Leaders at the COP28 conference in Dubai have acknowledged the “significant” gap in funding for country-wide adaptations to climate change, which a new report launched at the conference puts at up to $366bn annually.
The recognition comes amid the first-ever global stocktake, set to conclude at COP28, a process for countries and stakeholders to see where they are collectively making progress towards meeting the goals of the Paris Climate Change Agreement, and where they are falling short.
Adaptation is a key feature of the global stocktake. At the conference, world leaders stressed the need for all countries to urgently act faster to strengthen their adaptation to climate change.
Developing countries, with a focus on those that are particularly vulnerable, need more help with significantly increased resources, they said.
The leaders also agreed on the need to rapidly scale up support for adaptation and loss and damage beyond meeting the target of doubling adaptation finance.

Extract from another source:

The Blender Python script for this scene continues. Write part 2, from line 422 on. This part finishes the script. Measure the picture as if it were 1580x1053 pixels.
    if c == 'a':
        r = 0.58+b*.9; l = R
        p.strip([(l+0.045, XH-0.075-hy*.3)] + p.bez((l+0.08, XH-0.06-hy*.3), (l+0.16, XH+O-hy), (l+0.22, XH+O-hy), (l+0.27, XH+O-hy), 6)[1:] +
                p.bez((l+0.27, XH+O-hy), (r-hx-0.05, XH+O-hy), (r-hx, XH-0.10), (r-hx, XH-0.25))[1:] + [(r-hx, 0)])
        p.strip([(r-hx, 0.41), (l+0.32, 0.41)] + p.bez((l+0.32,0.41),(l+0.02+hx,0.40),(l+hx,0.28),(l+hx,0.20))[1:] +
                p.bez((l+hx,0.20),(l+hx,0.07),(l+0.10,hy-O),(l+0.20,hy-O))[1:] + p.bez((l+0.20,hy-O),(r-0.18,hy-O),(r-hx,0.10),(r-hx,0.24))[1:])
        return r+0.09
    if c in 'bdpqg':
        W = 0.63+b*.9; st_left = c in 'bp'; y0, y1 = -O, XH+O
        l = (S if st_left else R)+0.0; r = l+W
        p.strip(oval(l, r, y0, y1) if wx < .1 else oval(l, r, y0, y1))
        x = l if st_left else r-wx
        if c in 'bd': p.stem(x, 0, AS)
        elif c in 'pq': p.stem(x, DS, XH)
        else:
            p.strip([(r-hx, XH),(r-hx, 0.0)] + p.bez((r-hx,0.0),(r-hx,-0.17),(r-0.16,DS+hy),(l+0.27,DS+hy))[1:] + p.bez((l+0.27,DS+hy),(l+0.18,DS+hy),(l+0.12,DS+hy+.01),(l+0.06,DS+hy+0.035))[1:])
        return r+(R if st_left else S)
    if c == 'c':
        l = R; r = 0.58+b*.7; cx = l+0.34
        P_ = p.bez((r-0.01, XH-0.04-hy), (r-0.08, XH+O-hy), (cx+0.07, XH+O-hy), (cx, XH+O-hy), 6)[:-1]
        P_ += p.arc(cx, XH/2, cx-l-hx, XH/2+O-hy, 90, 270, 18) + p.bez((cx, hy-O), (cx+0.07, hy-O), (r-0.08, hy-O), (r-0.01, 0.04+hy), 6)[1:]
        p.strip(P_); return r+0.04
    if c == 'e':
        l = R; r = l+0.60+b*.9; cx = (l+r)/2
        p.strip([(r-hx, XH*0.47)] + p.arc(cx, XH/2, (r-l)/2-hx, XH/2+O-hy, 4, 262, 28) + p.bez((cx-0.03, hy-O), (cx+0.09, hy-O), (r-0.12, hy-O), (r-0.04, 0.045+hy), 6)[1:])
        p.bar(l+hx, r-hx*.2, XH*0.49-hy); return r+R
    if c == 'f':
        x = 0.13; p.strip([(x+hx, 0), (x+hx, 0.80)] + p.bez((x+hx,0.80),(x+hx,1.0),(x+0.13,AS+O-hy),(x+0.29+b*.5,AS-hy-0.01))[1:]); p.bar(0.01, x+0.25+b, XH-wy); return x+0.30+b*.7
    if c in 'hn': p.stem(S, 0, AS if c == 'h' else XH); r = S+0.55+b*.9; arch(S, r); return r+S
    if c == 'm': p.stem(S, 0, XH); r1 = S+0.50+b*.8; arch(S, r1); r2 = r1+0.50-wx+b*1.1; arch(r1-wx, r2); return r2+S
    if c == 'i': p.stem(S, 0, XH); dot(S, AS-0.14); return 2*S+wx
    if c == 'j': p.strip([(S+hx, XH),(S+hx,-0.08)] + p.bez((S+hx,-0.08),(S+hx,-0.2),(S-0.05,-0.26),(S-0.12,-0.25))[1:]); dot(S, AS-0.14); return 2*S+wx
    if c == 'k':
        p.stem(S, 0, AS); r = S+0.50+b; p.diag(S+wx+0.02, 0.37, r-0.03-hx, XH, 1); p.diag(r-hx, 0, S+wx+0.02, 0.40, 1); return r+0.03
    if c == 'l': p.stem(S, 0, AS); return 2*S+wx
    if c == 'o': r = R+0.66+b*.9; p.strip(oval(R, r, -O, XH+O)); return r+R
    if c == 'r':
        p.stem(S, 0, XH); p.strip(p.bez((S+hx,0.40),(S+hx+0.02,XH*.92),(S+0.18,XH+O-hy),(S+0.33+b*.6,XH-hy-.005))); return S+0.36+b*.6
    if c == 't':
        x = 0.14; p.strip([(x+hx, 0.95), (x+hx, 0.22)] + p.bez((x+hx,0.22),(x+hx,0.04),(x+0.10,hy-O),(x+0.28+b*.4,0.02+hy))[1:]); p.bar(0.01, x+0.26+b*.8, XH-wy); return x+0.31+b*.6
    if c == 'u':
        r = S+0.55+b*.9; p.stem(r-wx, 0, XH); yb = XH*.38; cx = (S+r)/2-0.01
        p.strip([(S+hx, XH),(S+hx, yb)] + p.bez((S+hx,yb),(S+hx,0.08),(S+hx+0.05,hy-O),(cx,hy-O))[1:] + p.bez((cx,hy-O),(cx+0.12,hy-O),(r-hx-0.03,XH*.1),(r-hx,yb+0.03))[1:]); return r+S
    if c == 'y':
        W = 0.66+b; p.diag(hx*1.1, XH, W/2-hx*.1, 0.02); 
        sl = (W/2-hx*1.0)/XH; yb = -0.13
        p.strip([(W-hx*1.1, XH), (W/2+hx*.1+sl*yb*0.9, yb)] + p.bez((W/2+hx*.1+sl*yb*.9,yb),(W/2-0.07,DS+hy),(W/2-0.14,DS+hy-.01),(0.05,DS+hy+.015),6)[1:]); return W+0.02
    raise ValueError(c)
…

According to the latest United Nations Environment Programme (UNEP) Adaptation Gap Report, finance for adaptation needs to reach $194bn-$366bn a year. The UNEP report estimates adaptation finance will only reach some $40bn dollars a year by 2025.
Adaptation about preparedness
UN climate change executive secretary Simon Stiell (pictured), who presented the report at COP28, said in a speech to the conference the adaptation gap is now a “chasm, a gorge, ever-widening”.
“Adaptation still struggles to compete with mitigation efforts – for attention, for prioritisation, for funding,” Stiell said, adding the global stocktake demonstrates that, rather than accelerating, progress on adaptation is stagnating.
The loss and damage fund agreed at COP28 “is in no way a replacement for, or a reason to diminish, the urgent need for the scaling-up of adaptation finance”, Stiell said.
“At the risk of over-simplifying, the loss and damage fund will in part address the consequences of our failure to adapt. That is an expensive self-goal. Adaptation is about preparedness and strengthening resilience. Taking precautions before it is too late,” he told delegates.
Adaptation finance “needs to be scaled up significantly”, Stiell said, and he called for a broadening of the pool of contributors, to include the private sector.
Funding must be underpinned by access, affordability, and urgency, he said, adding “countries want grants, not loans” so their “foresight and initiatives to adapt to climate change” are not “punished with crushing debt”.
Adaptation efforts of developing countries have already contributed to building their resilience and reducing the vulnerability of the population, COP28 leaders agreed.
Natural ecosystems play a key role in adaptation, including through ecosystem-based solutions, with particular emphasis on water and mountains.